There are in fact many reasons for forming a team and teams may be short lived or relatively permanent. Whereas work teams tend to endure over a longer period of time, project or ad hoc teams are created for a specific purpose and are disbanded when the work has been completed. Reasons for establishing a team may include for example solving a problem collaboratively, generating innovative new ways of working, implementing services and managing organisational entities.
Having a common purpose supports the 'we-feeling' and each member's identification with the team as a social entity. This mini social system thus supports the development of a feeling of cohesion, while creating a boundary to the outside world. The team is acknowledged as such by outsiders, while the permeability of the boundaries depends on various factors.
The extent to which members of a team feel interdependent and influence each other depends on factors such as the task to be accomplished, the size and location of the team as well as the personalities involved.
Work teams are embedded in one or more social systems. This means that they are usually part of a larger system such as an organisational unit and/or company. However, members of different organisational units can form a team which is then embedded in further systems. A work team in a university context is embedded in a course structure and this course is embedded in the university structure, for example. Considering that teams are part of larger social systems helps us understand the possible constraints as well as opportunities the team might face, such as the availability of resources.

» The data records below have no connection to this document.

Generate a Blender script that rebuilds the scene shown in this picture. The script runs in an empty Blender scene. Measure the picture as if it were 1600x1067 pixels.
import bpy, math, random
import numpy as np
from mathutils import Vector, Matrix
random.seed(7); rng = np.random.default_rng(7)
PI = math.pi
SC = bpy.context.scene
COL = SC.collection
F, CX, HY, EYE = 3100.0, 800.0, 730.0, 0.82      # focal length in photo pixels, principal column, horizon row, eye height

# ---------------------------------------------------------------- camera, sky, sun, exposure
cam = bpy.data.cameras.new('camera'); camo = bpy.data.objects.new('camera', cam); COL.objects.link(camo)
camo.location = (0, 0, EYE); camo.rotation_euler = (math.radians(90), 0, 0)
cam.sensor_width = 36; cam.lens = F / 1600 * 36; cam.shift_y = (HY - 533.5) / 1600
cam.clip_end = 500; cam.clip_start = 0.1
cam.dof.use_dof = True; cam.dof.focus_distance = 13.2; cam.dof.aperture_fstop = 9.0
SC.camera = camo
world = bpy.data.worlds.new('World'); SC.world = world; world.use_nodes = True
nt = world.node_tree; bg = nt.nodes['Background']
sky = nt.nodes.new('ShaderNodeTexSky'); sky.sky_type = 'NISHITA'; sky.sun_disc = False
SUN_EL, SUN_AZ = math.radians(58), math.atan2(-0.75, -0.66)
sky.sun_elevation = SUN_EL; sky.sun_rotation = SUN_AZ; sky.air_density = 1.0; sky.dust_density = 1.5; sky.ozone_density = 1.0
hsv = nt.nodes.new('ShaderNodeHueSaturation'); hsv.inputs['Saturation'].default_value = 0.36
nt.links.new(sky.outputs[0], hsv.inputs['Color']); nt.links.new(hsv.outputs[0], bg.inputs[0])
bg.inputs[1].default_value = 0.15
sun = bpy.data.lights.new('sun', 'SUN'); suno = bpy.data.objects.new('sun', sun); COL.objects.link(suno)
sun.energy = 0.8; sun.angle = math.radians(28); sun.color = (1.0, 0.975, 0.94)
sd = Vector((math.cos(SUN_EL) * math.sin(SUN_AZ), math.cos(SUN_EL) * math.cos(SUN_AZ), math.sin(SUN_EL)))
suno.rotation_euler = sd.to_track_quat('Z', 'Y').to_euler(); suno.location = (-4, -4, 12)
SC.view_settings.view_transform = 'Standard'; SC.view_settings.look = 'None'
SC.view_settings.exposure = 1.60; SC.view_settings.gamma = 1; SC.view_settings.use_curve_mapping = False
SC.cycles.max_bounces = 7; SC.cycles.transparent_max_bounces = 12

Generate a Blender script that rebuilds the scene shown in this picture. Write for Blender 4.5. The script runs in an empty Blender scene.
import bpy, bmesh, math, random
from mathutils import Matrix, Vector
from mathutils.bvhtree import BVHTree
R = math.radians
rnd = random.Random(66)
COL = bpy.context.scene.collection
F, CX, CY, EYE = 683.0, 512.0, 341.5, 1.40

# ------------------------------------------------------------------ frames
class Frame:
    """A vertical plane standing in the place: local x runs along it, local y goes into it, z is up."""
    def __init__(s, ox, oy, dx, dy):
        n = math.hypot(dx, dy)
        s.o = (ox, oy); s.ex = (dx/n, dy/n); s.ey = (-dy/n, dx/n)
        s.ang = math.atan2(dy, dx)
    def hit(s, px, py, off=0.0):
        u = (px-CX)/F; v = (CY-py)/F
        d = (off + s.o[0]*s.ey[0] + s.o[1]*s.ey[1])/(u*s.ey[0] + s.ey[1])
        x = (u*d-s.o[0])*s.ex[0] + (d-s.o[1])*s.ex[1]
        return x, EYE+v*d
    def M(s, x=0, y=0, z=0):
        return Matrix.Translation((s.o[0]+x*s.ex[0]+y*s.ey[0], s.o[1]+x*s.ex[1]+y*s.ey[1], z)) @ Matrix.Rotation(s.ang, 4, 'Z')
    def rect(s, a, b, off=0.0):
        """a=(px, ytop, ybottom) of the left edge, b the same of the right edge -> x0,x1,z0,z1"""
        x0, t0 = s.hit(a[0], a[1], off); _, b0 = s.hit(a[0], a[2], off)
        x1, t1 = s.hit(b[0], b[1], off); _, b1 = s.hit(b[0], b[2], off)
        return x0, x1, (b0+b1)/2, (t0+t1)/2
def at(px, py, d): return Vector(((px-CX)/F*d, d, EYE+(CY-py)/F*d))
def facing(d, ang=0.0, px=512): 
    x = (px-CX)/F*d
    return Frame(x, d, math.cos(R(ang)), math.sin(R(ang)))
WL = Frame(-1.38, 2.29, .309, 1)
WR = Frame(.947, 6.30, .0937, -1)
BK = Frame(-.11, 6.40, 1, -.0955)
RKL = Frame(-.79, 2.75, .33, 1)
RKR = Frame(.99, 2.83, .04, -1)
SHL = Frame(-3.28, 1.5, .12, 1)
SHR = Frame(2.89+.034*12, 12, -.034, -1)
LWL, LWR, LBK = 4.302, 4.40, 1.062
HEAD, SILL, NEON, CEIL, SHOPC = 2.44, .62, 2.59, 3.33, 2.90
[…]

Recent advances in information and communication technologies including their affordability have changed the way teams work, while supercharging the development of virtual teams. Generally speaking, these can be understood as teams in which members are geographically dispersed and interact using technology-mediated communication in order to achieve their goals. Because virtual working ranges from writing emails with colleagues next door to working from home or communicating across national borders, the line between a face-to-face-team and a virtual team is blurred. Virtuality should hence rather be seen as a continuum, whereby a higher degree of geographic dispersion and dependency on technology-mediated communication correlates with a higher degree of virtuality. In this context it is therefore important to unpack the characteristics of ‘virtuality’ in more detail in order to understand the challenges linked to virtual teamwork.